Copy of Copy of Signing off 2017 with optimism

The recent snow storms blanketed my garden deeply.  All my plants were covered and I wondered if they would survive.  My experience combined with knowledge of plants and gardening told me that most would.  As the ice has melted over the week so there have been a few casualties, but most of the green and even colour has returned. There are tiny red berries on the euonymus.  Things are still growing.  Positive optimism is not denying bad things will happen or that "everything will turn out ok", rather that you can recognise and overcome beliefs that limit your thinking about how things will turn out; things will pull through if you take action and work it out; bad situations are temporary.  When you re-frame your thinking towards positive outcomes, a negative situation will never control you.

Mark Stevenson, stand up comedian and @Optimistontour, MCd the recent Meaning Conference I attended in Brighton.  He had the job of bringing many themes and topics together in the final session, and in doing so focused on successful optimism.  

Echoing Professor Meg Wheatley's earlier words, where she reminded us that right now, what ever we think the world is like "it's just our turn" and "it doesn't last forever", Mark guided us through some key pointers that can be turned into meaningful actions.  This is much better than making short lived and not often kept new year resolutions.

Here are four actions for making your life and work in 2018 optimistic that I gleaned from Mark's approach to optimism, with my own added exercises/activities to try:

1. Find something more important than you and make it happen. 

Research tells us that one of the five keys to wellbeing is to contribute to something, such as volunteer, give time to a cause, get involved in your local community.  Mental Health First Aid England recommends getting additional support and help for ourselves and others boosts mental health fitness.  Try this - commit to volunteering locally for a charity supporting peoples' health and wellbeing; give your skills and time by being on a board of trustees - this is MUCH better than just a one off donation or  "painting a community centre". Here's a living, brilliantly simple example:  Bar Bar Black Sheep is a social enterprise local to me which runs a brilliant suspended coffee scheme so if you live in MK go and have a great ethical coffee in a cosy cafe and add a suspended one for a homeless person.

2. You are what you do, not what you intend to do.

Making promises and resolutions are not my personal way for making change that sticks.  Unless you have a plan and a goal and then DO something, resolutions remain good intentions. How good are you at DOING? Commit to something you've been meaning to do that is purposeful.  Try this - take an hour of time out in a private, uninterrupted space and write down all your goals and aims for 2018 big and small.  Write them ALL as positive statements (I will), no negatives (e.g. stop doing x).  Against each one give a time or deadline.  Commit to the first action.  Tell as many as possible what it is - externalising and voicing our aims and goals and actions increase the likelihood of getting it done (i.e telling others tends to make us realise we have to do it). 

3. Play the long game

If you want to change something about your life, perhaps take on a new job role, do something new, become a more confident person, then it doesn't happen in "one hit".  So you play the "long game", focus on a goal, and take steps towards it.  Try this - a good coach will help you with this.  Or coach yourself.  Be prepared to lose.  You'll still learn.

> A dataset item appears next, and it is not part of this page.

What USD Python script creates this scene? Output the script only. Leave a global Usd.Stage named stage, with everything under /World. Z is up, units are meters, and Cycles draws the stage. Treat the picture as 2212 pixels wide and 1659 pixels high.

4. Police your own cynicism. 

As humans we can be our own worst enemies.  Negative thinking bias prevents us from doing what we say we want to do and we stop ourselves from having happy, productive lives and experiences because we think negatively.  It's a thinking trap.  Thinking traps are the unconscious general rules we develop about the world and ourselves and lead us to mistaken judgmentsKaren Reivich and Andrew Shatte's book "The Resilience Factor" offers seven keys for thinking skills that support resilient thinking.  Two really useful ones are "challenging beliefs" and "putting it into perspective".  Try this - the next time you react to something that didn't go the way you wanted it to or caused you to have negative feelings, notice what your first thoughts were.  Recognise this is a belief and thinking it doesn't make it true.  Then think of three reasons why what you believe that is bad isn't true.  Some people call this disputation, i.e. you dispute to yourself that what you believe about yourself or a situation that is bad by countering it with three bits of evidence which "dispute" this. 

Looking to the future in 2018 with optimism is how I will sign off on 2017.